◆ **Written request**: Only the lines from the start of the data below through the line that contains "COL = SC.collection" are to be copied, exactly and without pictures.
-------
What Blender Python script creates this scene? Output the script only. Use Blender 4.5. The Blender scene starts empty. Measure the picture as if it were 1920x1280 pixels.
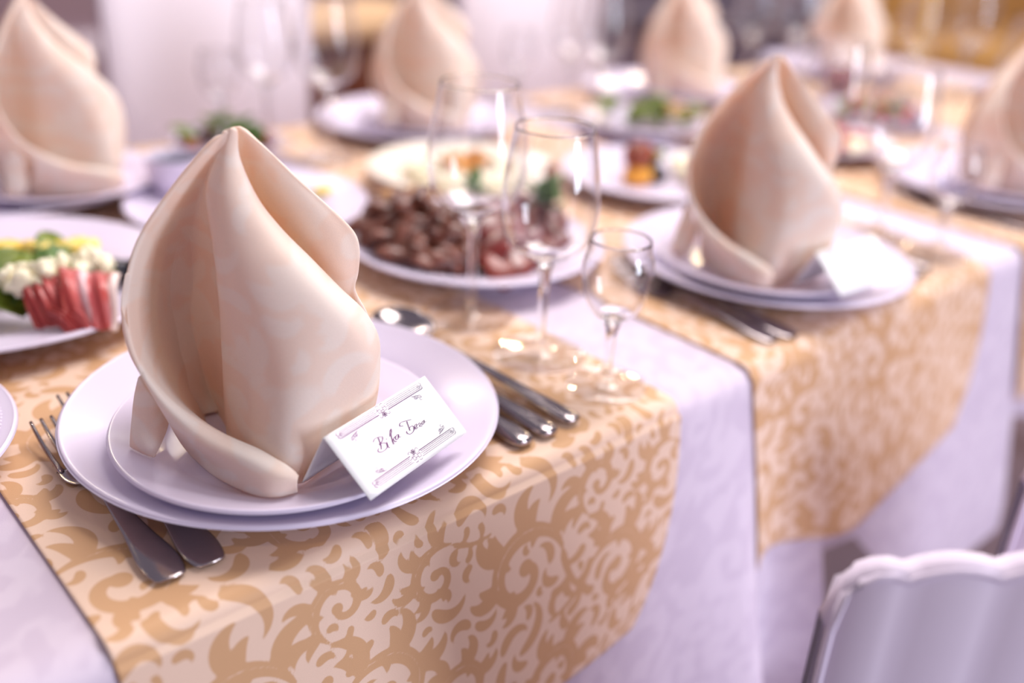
import bpy, bmesh, math, random
import numpy as np
from mathutils import Vector, Matrix, noise

# ------------------------------------------------------------------ camera, world, lights, exposure
SC = bpy.context.scene
COL = SC.collection

cam_d = bpy.data.cameras.new('camera')
cam = bpy.data.objects.new('camera', cam_d)
COL.objects.link(cam)
cam_d.sensor_width = 36.0
cam_d.lens = 34.61
cam_d.clip_start = 0.02
cam_d.dof.use_dof = True
cam_d.dof.focus_distance = 0.562
cam_d.dof.aperture_fstop = 1.9
cam.matrix_world = Matrix(((0.75006231, 0.2484908, -0.61291015, -0.269269),
                           (-0.65915743, 0.35656681, -0.66209636, -0.37662522),
                           (0.05401856, 0.90061781, 0.43124188, 0.33951041),
                           (0, 0, 0, 1)))
SC.camera = cam
SC.view_settings.view_transform = 'Standard'
SC.view_settings.look = 'None'
SC.view_settings.gamma = 1.0
SC.view_settings.use_curve_mapping = False
SC.view_settings.exposure = 0.2

world = bpy.data.worlds.new('room_glow')
world.use_nodes = True
SC.world = world
bg = world.node_tree.nodes['Background']
bg.inputs['Color'].default_value = (0.80, 0.72, 0.93, 1)
bg.inputs['Strength'].default_value = 0.29


def aim(o, loc, target):
    o.location = loc
    o.rotation_euler = (Vector(target) - Vector(loc)).to_track_quat('-Z', 'Y').to_euler()


def area(name, loc, target, sx, sy, power, color):
    d = bpy.data.lights.new(name, 'AREA')
    d.shape = 'RECTANGLE'
    d.size, d.size_y, d.energy, d.color = sx, sy, power, color
    o = bpy.data.objects.new(name, d)
    COL.objects.link(o)
    aim(o, loc, target)
    return o


def bulb(name, loc, power, radius=0.05, color=(1.0, 0.80, 0.50)):
    d = bpy.data.lights.new(name, 'POINT')
    d.energy, d.color, d.shadow_soft_size = power, color, radius
    o = bpy.data.objects.new(name, d)
    COL.objects.link(o)
    o.location = loc


area('ceiling_panel_or_added_fill', (1.15, 0.48, 1.95), (0.25, 0.2, 0), 1.3, 1.3, 58, (1.0, 0.93, 0.90))
area('ceiling_panel_or_added_fill', (1.6, 3.6, 2.2), (1.6, 4.2, 0), 2.0, 1.0, 60, (1.0, 0.92, 0.92))  # added fill lamp, only there to brighten the back wall
area('window_daylight', (1.2, -2.7, 0.55), (0.2, 0.15, 0.1), 0.7, 1.4, 54, (0.82, 0.87, 1.0))
for x, y, z, e, r in ((3.4, 2.2, 1.15, 24, .07), (3.9, 1.2, 1.30, 18, .06), (0.9, 2.6, 1.55, 12, .014), (-1.6, 1.6, 1.5, 10, .014), (2.2, -0.6, 1.7, 10, .012), (0.4, -1.6, 1.5, 9, .012), (-0.9, -0.9, 1.7, 8, .012),
                      (2.6, 3.2, 1.5, 12, .014), (-0.4, 2.4, 1.7, 9, .012), (1.2, -1.7, 1.8, 9, .012), (3.0, 0.2, 1.7, 12, .014)):
    bulb('lamp_bulb', (x, y, z), e, r)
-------
◆ **Task result**:
What Blender Python script creates this scene? Output the script only. Use Blender 4.5. The Blender scene starts empty. Measure the picture as if it were 1920x1280 pixels.
import bpy, bmesh, math, random
import numpy as np
from mathutils import Vector, Matrix, noise

# ------------------------------------------------------------------ camera, world, lights, exposure
SC = bpy.context.scene
COL = SC.collection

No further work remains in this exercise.